If Harvard admits 250 from the WL to achieve the target class size, the yield rate will be 75.5%
Likewise, if Princeton admits no more than 100 from the WL, its yield rate (for a class of 1,240) will be 59.7%, and if Yale admits no more than 60 from the WL for a target class of 1,320, its yield rate will be 67.6%.
Lucky waitlist admits will be able to drive hard financial aid bargains, as one or more schools try to lure them away and the "original" admitting school strives to keep them from defecting.
Who cares?? This is such meaningless crap completely unrelated to the quality of Yale or its student body...do we feel superior to other people because of it? Sheesh. It seems as if Yale is being measured against other institutions by these meaningless data...sheesh. Get a life people...worry about things that matter.

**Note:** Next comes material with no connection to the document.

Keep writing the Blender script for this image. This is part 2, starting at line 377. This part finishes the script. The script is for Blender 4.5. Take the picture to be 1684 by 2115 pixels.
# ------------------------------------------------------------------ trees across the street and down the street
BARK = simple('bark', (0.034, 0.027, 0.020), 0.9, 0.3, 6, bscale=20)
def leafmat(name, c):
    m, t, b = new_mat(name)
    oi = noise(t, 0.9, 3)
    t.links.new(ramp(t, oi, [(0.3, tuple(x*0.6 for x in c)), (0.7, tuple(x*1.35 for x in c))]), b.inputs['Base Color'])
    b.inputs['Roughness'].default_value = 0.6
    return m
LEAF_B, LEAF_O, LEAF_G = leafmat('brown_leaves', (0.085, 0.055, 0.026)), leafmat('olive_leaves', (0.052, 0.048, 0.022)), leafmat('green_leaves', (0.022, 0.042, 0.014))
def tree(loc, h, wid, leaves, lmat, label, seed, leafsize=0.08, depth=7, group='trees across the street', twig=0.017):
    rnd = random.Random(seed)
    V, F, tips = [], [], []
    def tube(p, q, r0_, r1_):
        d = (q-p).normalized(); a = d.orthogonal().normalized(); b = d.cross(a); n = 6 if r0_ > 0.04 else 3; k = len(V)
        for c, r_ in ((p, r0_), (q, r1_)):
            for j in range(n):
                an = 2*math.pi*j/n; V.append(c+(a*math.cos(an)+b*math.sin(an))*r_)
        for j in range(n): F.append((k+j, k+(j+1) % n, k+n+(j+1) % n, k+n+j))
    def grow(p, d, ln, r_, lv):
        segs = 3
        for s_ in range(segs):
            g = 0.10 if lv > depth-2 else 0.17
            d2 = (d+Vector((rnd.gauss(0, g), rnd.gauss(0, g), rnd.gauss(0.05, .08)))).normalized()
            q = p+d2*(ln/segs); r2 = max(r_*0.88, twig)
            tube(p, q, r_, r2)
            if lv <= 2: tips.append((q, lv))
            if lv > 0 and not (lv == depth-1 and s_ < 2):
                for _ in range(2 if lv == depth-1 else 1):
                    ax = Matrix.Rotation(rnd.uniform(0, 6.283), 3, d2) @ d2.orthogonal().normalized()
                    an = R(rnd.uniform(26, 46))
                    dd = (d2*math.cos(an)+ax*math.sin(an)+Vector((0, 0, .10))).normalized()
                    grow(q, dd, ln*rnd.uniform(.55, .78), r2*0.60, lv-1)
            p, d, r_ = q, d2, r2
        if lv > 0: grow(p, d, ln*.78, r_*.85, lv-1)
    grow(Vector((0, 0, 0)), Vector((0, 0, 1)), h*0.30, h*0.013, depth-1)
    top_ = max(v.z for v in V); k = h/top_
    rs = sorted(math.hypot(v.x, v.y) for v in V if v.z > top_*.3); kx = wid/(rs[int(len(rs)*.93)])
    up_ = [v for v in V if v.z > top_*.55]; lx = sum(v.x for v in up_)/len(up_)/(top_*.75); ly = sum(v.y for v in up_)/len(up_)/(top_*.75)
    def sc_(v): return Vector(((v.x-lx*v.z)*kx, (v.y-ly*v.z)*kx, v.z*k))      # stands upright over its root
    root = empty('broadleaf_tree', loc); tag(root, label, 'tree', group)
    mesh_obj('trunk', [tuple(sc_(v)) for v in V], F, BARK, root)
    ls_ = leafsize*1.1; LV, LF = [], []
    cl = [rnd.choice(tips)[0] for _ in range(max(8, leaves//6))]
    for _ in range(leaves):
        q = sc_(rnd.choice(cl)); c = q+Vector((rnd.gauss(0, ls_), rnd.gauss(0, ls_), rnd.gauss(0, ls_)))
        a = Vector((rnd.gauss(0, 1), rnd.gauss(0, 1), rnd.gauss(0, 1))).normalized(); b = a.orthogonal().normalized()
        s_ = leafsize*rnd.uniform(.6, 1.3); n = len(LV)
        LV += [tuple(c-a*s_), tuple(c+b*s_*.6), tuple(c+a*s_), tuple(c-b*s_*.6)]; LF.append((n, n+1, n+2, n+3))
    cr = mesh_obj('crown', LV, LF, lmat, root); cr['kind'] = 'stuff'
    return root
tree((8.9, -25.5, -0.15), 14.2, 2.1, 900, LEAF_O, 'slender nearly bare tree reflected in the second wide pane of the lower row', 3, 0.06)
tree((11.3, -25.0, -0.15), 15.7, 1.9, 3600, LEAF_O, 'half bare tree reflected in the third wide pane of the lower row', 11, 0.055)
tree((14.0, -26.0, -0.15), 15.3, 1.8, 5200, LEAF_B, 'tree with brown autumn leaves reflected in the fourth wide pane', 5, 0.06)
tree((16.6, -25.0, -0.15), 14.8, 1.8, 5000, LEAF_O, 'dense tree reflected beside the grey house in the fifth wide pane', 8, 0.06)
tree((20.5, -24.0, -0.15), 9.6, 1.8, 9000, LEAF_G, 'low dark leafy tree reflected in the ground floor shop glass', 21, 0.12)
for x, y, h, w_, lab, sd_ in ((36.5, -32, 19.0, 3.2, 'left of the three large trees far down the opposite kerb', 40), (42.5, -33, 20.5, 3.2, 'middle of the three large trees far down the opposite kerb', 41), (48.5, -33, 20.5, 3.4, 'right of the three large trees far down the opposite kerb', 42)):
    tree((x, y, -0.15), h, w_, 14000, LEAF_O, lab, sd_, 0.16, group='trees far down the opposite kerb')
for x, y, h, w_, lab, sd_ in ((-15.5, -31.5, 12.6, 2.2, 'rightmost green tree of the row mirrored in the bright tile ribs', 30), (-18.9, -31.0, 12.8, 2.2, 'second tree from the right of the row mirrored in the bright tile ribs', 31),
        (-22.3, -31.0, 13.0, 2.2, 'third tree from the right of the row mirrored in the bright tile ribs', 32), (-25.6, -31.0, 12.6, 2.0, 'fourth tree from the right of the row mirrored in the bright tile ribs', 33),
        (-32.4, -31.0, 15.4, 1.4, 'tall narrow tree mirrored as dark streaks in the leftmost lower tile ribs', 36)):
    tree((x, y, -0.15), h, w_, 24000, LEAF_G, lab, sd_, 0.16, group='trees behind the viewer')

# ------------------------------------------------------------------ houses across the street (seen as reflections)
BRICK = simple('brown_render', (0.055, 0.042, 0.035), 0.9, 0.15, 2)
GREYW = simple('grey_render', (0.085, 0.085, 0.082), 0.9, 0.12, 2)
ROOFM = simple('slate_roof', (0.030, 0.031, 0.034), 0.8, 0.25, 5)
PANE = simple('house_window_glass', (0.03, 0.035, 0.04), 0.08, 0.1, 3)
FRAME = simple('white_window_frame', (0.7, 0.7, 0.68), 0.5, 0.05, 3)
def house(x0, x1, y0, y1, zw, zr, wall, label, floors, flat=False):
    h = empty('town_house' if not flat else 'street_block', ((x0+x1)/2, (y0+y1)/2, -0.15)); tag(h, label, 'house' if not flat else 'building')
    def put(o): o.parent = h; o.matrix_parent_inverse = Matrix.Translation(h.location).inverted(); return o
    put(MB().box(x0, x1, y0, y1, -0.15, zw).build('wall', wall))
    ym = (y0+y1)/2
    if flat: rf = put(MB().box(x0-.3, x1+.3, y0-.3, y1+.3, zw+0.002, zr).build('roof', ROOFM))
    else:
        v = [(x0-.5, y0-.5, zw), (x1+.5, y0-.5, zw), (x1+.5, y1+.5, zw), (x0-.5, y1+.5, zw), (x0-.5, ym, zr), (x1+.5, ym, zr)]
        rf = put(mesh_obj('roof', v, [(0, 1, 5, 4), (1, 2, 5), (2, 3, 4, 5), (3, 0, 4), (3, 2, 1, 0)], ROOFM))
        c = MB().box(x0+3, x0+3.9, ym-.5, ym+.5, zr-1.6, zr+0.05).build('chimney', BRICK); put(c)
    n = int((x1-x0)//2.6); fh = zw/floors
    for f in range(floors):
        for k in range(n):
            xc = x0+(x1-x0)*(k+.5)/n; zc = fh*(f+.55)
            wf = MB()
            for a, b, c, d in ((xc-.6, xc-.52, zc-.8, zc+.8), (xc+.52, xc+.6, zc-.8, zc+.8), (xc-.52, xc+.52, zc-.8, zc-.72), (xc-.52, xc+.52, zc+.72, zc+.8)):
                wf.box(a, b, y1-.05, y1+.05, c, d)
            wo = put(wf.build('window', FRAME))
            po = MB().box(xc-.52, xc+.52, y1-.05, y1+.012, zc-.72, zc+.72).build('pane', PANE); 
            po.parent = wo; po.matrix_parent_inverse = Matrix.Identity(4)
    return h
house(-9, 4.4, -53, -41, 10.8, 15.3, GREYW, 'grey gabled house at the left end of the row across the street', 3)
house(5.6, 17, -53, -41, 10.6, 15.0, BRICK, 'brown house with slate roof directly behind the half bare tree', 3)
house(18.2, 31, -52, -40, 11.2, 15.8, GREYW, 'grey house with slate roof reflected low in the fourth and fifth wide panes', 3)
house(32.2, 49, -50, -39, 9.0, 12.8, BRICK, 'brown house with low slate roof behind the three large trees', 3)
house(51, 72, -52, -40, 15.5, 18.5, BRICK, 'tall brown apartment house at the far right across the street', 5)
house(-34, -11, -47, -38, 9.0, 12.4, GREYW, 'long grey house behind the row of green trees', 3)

#20: Huhh?? Of course admissions statistics matter. What makes Yale (and Harvard, Princeton, etc.) great is in large part the quality of the matriculating students. Higher yield is an indication that more of the nation's truly elite students are matriculating.
I don't agree with how NYCFan interprets Harvard and Yale's respective yield statistics, but there is no doubt that these statistics matter a great deal.
The fact that you think that naked admission and yield rates are good measure of the quality of a student body is evidence that they are not. (Assuming that you are a Yale student...)
Yield statistics shouldn't require "interpreting" if every school plays it straight.
You simply divide the number matriculating in September by the number admitted in December, April and any time up until the start of school from the waitlist.
In addition to other "fuzzy numbers" in this story, I suggest that the author do a little serious reporting and find out how many actual, complete applications there were after apps which were incomplete or withdrawn are netted out. Yale numbers are chronicly suspect on this score. Stanford recently admitted that its total reported "applications" (and thus its claimed "admit rate") have been substantially overstated and understated respectively by failing to exclude phantom applications from the total.